◆ Exercise objective: Lines from the one containing "Write part 2" through the end of the data are to be returned exactly, and no others.

____ Task material

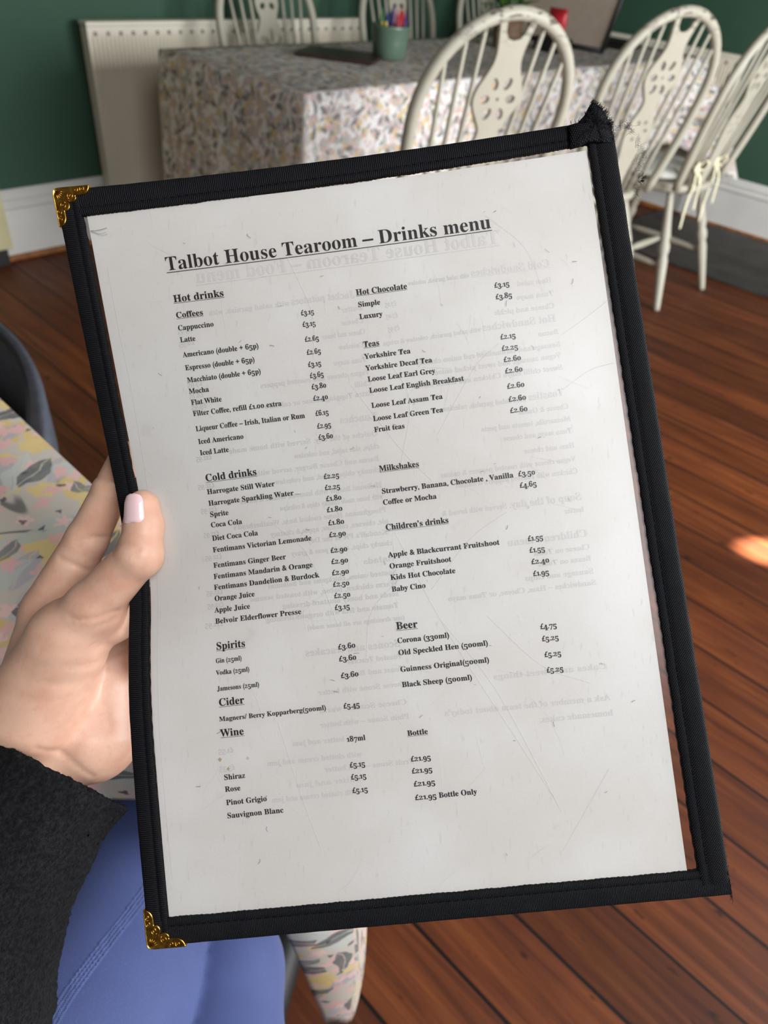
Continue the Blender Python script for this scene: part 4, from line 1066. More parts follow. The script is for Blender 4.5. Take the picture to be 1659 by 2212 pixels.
FRONT = [
    (0.1765, 0.1187, 0.7672, 0.118, 'Tu', 'Talbot House Tearoom – Drinks menu'),
    (0.1799, 0.1617, 0.2748, 0.1618, 'Hu', 'Hot drinks'),
    (0.1797, 0.1829, 0.2312, 0.1832, 'Su', 'Coffees'),
    (0.1793, 0.1997, 0.247, 0.1999, 'b', 'Cappuccino'),
    (0.1796, 0.2156, 0.2087, 0.2159, 'b', 'Latte'),
    (0.18, 0.2358, 0.3233, 0.2363, 'b', 'Americano (double + 65p)'),
    (0.1801, 0.2535, 0.3122, 0.2539, 'b', 'Espresso (double + 65p)'),
    (0.1799, 0.2701, 0.3201, 0.2704, 'b', 'Macchiato (double + 65p)'),
    (0.1795, 0.2852, 0.2182, 0.2855, 'b', 'Mocha'),
    (0.1801, 0.3003, 0.2391, 0.3006, 'b', 'Flat White'),
    (0.1801, 0.3154, 0.3488, 0.3162, 'b', 'Filter Coffee, refill £1.00 extra'),
    (0.1804, 0.3361, 0.3881, 0.3362, 'b', 'Liqueur Coffee – Irish, Italian or Rum'),
    (0.1809, 0.3534, 0.2688, 0.3536, 'b', 'Iced Americano'),
    (0.1806, 0.3685, 0.2368, 0.3686, 'b', 'Iced Latte'),
    (0.4086, 0.2001, 0.4328, 0.2002, 'b', '£3.15'),
    (0.4084, 0.2156, 0.4326, 0.2158, 'b', '£3.15'),
    (0.4085, 0.2357, 0.4346, 0.236, 'b', '£2.65'),
    (0.4083, 0.2533, 0.4346, 0.2534, 'b', '£2.65'),
    (0.4075, 0.2696, 0.4319, 0.2697, 'b', '£3.15'),
    (0.4077, 0.2846, 0.4334, 0.2845, 'b', '£3.65'),
    (0.4076, 0.2996, 0.4354, 0.2996, 'b', '£3.80'),
    (0.4075, 0.3151, 0.4353, 0.3151, 'b', '£2.40'),
    (0.4075, 0.3353, 0.4321, 0.3354, 'b', '£6.15'),
    (0.407, 0.3524, 0.4331, 0.3522, 'b', '£2.95'),
    (0.4064, 0.3672, 0.4338, 0.3672, 'b', '£3.60'),
    (0.5125, 0.1828, 0.6044, 0.1829, 'Su', 'Hot Chocolate'),
    (0.5128, 0.1989, 0.553, 0.1989, 'b', 'Simple'),
    (0.5122, 0.2151, 0.554, 0.2149, 'b', 'Luxury'),
    (0.7564, 0.1969, 0.7834, 0.1969, 'b', '£3.15'),
    (0.7556, 0.2123, 0.7852, 0.2122, 'b', '£3.85'),
    (0.5119, 0.2529, 0.5409, 0.2528, 'Su', 'Teas'),
    (0.5108, 0.2685, 0.5937, 0.2684, 'b', 'Yorkshire Tea'),
    (0.5098, 0.2841, 0.6292, 0.2838, 'b', 'Yorkshire Decaf Tea'),
    (0.5106, 0.2989, 0.6318, 0.2986, 'b', 'Loose Leaf Earl Grey'),
    (0.5104, 0.3139, 0.6798, 0.3132, 'b', 'Loose Leaf English Breakfast'),
    (0.5103, 0.334, 0.6381, 0.3333, 'b', 'Loose Leaf Assam Tea'),
    (0.5097, 0.3516, 0.6355, 0.3507, 'b', 'Loose Leaf Green Tea'),
    (0.5088, 0.3663, 0.564, 0.3658, 'b', 'Fruit teas'),
    (0.7534, 0.2655, 0.7809, 0.2654, 'b', '£2.15'),
    (0.7529, 0.2805, 0.782, 0.2806, 'b', '£2.25'),
    (0.7531, 0.2956, 0.7845, 0.2955, 'b', '£2.60'),
    (0.7526, 0.3106, 0.7844, 0.3105, 'b', '£2.60'),
    (0.7522, 0.3308, 0.7836, 0.3307, 'b', '£2.60'),
    (0.7513, 0.3479, 0.7831, 0.3477, 'b', '£2.60'),
    (0.7511, 0.3628, 0.7827, 0.3627, 'b', '£2.60'),
    (0.1827, 0.4043, 0.283, 0.4038, 'Hu', 'Cold drinks'),
    (0.1817, 0.4217, 0.3131, 0.4213, 'b', 'Harrogate Still Water'),
    (0.181, 0.4372, 0.3459, 0.4364, 'b', 'Harrogate Sparkling Water'),
    (0.1804, 0.4524, 0.2176, 0.4523, 'b', 'Sprite'),
    (0.1793, 0.4666, 0.2411, 0.4663, 'b', 'Coca Cola'),
    (0.1783, 0.4846, 0.2684, 0.4838, 'b', 'Diet Coca Cola'),
    (0.1767, 0.5002, 0.3673, 0.4984, 'b', 'Fentimans Victorian Lemonade'),
    (0.1744, 0.521, 0.3152, 0.5195, 'b', 'Fentimans Ginger Beer'),
    (0.1727, 0.5359, 0.363, 0.5337, 'b', 'Fentimans Mandarin & Orange'),
    (0.1713, 0.5504, 0.3723, 0.5481, 'b', 'Fentimans Dandelion & Burdock'),
    (0.1707, 0.5653, 0.2488, 0.5642, 'b', 'Orange Juice'),
    (0.1695, 0.5806, 0.238, 0.5797, 'b', 'Apple Juice'),
    (0.1696, 0.5953, 0.3326, 0.5935, 'b', 'Belvoir Elderflower Presse'),
    (0.4053, 0.4198, 0.4341, 0.4198, 'b', '£2.25'),
    (0.4043, 0.4346, 0.4329, 0.4346, 'b', '£2.25'),
    (0.4035, 0.4494, 0.433, 0.4494, 'b', '£1.80'),
    (0.402, 0.4641, 0.4318, 0.4641, 'b', '£1.80'),
    (0.4013, 0.4814, 0.4317, 0.4814, 'b', '£1.80'),
    (0.4, 0.4972, 0.4317, 0.4971, 'b', '£2.90'),
    (0.3987, 0.5179, 0.4305, 0.5178, 'b', '£2.90'),
    (0.3974, 0.5327, 0.4293, 0.5325, 'b', '£2.90'),
    (0.3961, 0.5475, 0.4282, 0.5472, 'b', '£2.90'),
    (0.3954, 0.5627, 0.4263, 0.5626, 'b', '£2.50'),
    (0.395, 0.5777, 0.4255, 0.5775, 'b', '£2.50'),
    (0.3938, 0.5931, 0.4217, 0.593, 'b', '£3.15'),
    (0.5074, 0.4185, 0.5794, 0.4182, 'Su', 'Milkshakes'),
    (0.506, 0.448, 0.7408, 0.4464, 'b', 'Strawberry, Banana, Chocolate , Vanilla'),
    (0.7489, 0.4459, 0.7793, 0.4458, 'b', '£3.50'),
    (0.5054, 0.4628, 0.6019, 0.4624, 'b', 'Coffee or Mocha'),
    (0.7486, 0.461, 0.7787, 0.4609, 'b', '£4.65'),
    (0.5039, 0.4962, 0.617, 0.4955, 'Su', 'Children’s drinks'),
    (0.5018, 0.5319, 0.6996, 0.5311, 'b', 'Apple & Blackcurrant Fruitshoot'),
    (0.5012, 0.5468, 0.6117, 0.5461, 'b', 'Orange Fruitshoot'),
    (0.5003, 0.5616, 0.6162, 0.5614, 'b', 'Kids Hot Chocolate'),
    (0.4998, 0.577, 0.5606, 0.5764, 'b', 'Baby Cino'),
    (0.7489, 0.5307, 0.776, 0.5306, 'b', '£1.55'),
    (0.7488, 0.5458, 0.7762, 0.5457, 'b', '£1.55'),
    (0.749, 0.5609, 0.781, 0.5608, 'b', '£2.40'),
    (0.7491, 0.5763, 0.7774, 0.5762, 'b', '£1.95'),
    (0.1684, 0.6295, 0.2239, 0.6288, 'Hu', 'Spirits'),
    (0.166, 0.6469, 0.215, 0.646, 's', 'Gin (25ml)'),
    (0.1652, 0.6623, 0.2276, 0.6614, 's', 'Vodka (25ml)'),
    (0.165, 0.6831, 0.2429, 0.6823, 's', 'Jamesons (25ml)'),
    (0.1656, 0.7027, 0.2124, 0.702, 'Hu', 'Cider'),
    (0.1636, 0.7226, 0.3579, 0.7204, 's', 'Magners/ Berry Kopparberg(500ml)'),
    (0.1634, 0.7424, 0.2061, 0.7422, 'Hu', 'Wine'),
    (0.3915, 0.6445, 0.4236, 0.6441, 'b', '£3.60'),
    (0.3907, 0.6601, 0.4227, 0.6597, 'b', '£3.60'),
    (0.3904, 0.6818, 0.4228, 0.6814, 'b', '£3.60'),
    (0.3885, 0.7211, 0.4179, 0.7208, 'b', '£5.45'),
    (0.3869, 0.7642, 0.4201, 0.764, 'b', '187ml'),
    (0.386, 0.7974, 0.4138, 0.7972, 'b', '£5.15'),
    (0.3854, 0.8129, 0.4131, 0.8127, 'b', '£5.15'),
    (0.3849, 0.8302, 0.4126, 0.83, 'b', '£5.15'),
    (0.1613, 0.7984, 0.1998, 0.7979, 'b', 'Shiraz'),
    (0.1608, 0.8137, 0.1889, 0.8134, 'b', 'Rose'),
    (0.1604, 0.8308, 0.2335, 0.8302, 'b', 'Pinot Grigio'),
    (0.1595, 0.8477, 0.2605, 0.8468, 'b', 'Sauvignon Blanc'),
    (0.499, 0.6264, 0.5371, 0.6263, 'Hu', 'Beer'),
    (0.4979, 0.6442, 0.59, 0.6435, 'b', 'Corona (330ml)'),
    (0.4969, 0.6598, 0.655, 0.6587, 'b', 'Old Speckled Hen (500ml)'),
    (0.4965, 0.6815, 0.6529, 0.6804, 'b', 'Guinness Original(500ml)'),
    (0.4958, 0.7013, 0.6193, 0.7005, 'b', 'Black Sheep (500ml)'),
    (0.748, 0.645, 0.777, 0.6449, 'b', '£4.75'),
    (0.7478, 0.6607, 0.7773, 0.6606, 'b', '£5.25'),
    (0.7481, 0.6812, 0.7775, 0.6811, 'b', '£5.25'),
    (0.7479, 0.7012, 0.7774, 0.7011, 'b', '£5.25'),
    (0.4937, 0.764, 0.5299, 0.7638, 'bu', 'Bottle'),
    (0.4934, 0.7972, 0.5289, 0.797, 'b', '£21.95'),
    (0.4923, 0.8126, 0.5286, 0.8125, 'b', '£21.95'),
    (0.4926, 0.8293, 0.5306, 0.829, 'b', '£21.95'),
    (0.4916, 0.8468, 0.5995, 0.8463, 'b', '£21.95 Bottle Only'),
]
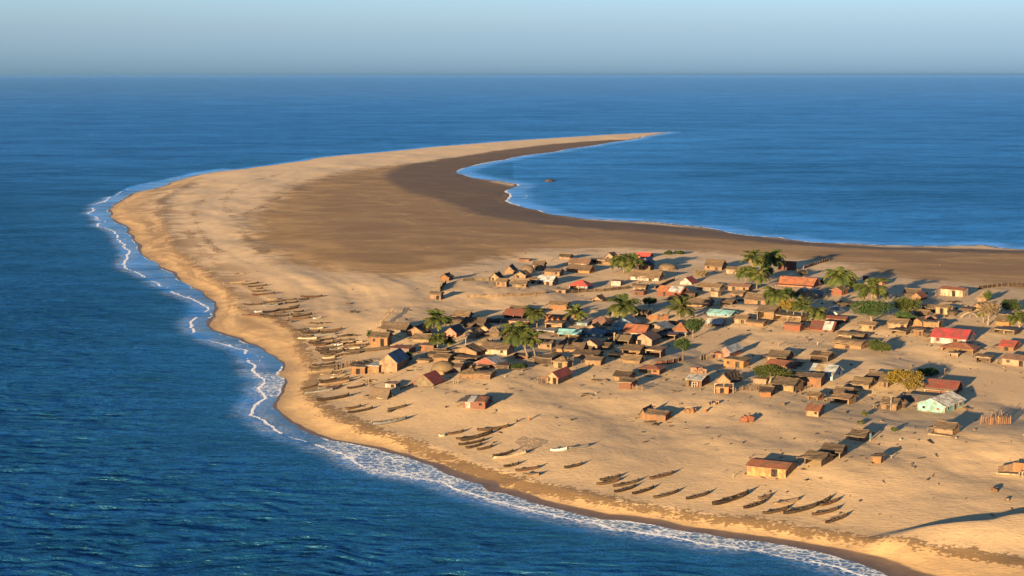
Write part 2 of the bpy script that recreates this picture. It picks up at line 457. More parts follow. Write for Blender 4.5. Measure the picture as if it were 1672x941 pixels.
attr(land, 'stain', stn.clip(0, 1))
def zone_of(L, soft):
    i = inside(P, L); dd = dist_line(P, np.vstack([L, L[:1]]))
    return np.where(i, 0.5 + 0.5 * np.clip(dd / soft, 0, 1), 0.5 - 0.5 * np.clip(dd / soft, 0, 1))
attr(land, 'flat', np.where(di < 1, 1, zone_of(FLATW, 34)))
attr(land, 'pale', sstep(430, 640, P[:, 1]) * sstep(10, 24, do + 8 * nz))
attr(land, 'mud', np.where((di < do) & (d < 2), 1, zone_of(MUDW, 22)))

hv = 121 + np.concatenate([[1.0, 1.3, 1.6], np.arange(2.2, 20, 1.0), np.arange(20, 85, 1.6)])
vs = np.concatenate([hv, np.arange(206, 1040, 1.3), np.arange(1040, 1500, 12)])
us = np.concatenate([np.arange(-3600, -240, 120), np.arange(-240, 1900, 4.0), np.arange(1900, 5300, 120)])
def waves(P):
    x, y = P[:, 0], P[:, 1]
    dd = np.minimum(dist_line(P, OUTW), dist_line(P, INW))
    yy = y + 2.2 * fbm(x / 16, y / 22, 91, 2) * 4 + 0.06 * x
    def crest(sx_, sy_, seed):
        n = fbm(x / sx_, yy / sy_, seed, 2) + 0.5
        return 1 - np.abs(2 * n - 1)
    z = 0.48 * crest(11, 4.4, 71) ** 1.5 + 0.36 * crest(4.6, 2.1, 73) ** 1.3 - 0.48
    return z * sstep(3, 34, dd) * sstep(1100, 420, y) * 0.9
sea, P = grid_mesh('sea', us, vs, lambda P: ~inside(P, POLY) | (np.minimum(dist_line(P, OUTW), dist_line(P, INW)) < 12), waves)
sea['kind'] = 'structure'
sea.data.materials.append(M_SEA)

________

◆ Complete answer:
Write part 2 of the bpy script that recreates this picture. It picks up at line 457. More parts follow. Write for Blender 4.5. Measure the picture as if it were 1672x941 pixels.
attr(land, 'stain', stn.clip(0, 1))
def zone_of(L, soft):
    i = inside(P, L); dd = dist_line(P, np.vstack([L, L[:1]]))
    return np.where(i, 0.5 + 0.5 * np.clip(dd / soft, 0, 1), 0.5 - 0.5 * np.clip(dd / soft, 0, 1))
attr(land, 'flat', np.where(di < 1, 1, zone_of(FLATW, 34)))
attr(land, 'pale', sstep(430, 640, P[:, 1]) * sstep(10, 24, do + 8 * nz))
attr(land, 'mud', np.where((di < do) & (d < 2), 1, zone_of(MUDW, 22)))

hv = 121 + np.concatenate([[1.0, 1.3, 1.6], np.arange(2.2, 20, 1.0), np.arange(20, 85, 1.6)])
vs = np.concatenate([hv, np.arange(206, 1040, 1.3), np.arange(1040, 1500, 12)])
us = np.concatenate([np.arange(-3600, -240, 120), np.arange(-240, 1900, 4.0), np.arange(1900, 5300, 120)])
def waves(P):
    x, y = P[:, 0], P[:, 1]
    dd = np.minimum(dist_line(P, OUTW), dist_line(P, INW))
    yy = y + 2.2 * fbm(x / 16, y / 22, 91, 2) * 4 + 0.06 * x
    def crest(sx_, sy_, seed):
        n = fbm(x / sx_, yy / sy_, seed, 2) + 0.5
        return 1 - np.abs(2 * n - 1)
    z = 0.48 * crest(11, 4.4, 71) ** 1.5 + 0.36 * crest(4.6, 2.1, 73) ** 1.3 - 0.48
    return z * sstep(3, 34, dd) * sstep(1100, 420, y) * 0.9
sea, P = grid_mesh('sea', us, vs, lambda P: ~inside(P, POLY) | (np.minimum(dist_line(P, OUTW), dist_line(P, INW)) < 12), waves)
sea['kind'] = 'structure'
sea.data.materials.append(M_SEA)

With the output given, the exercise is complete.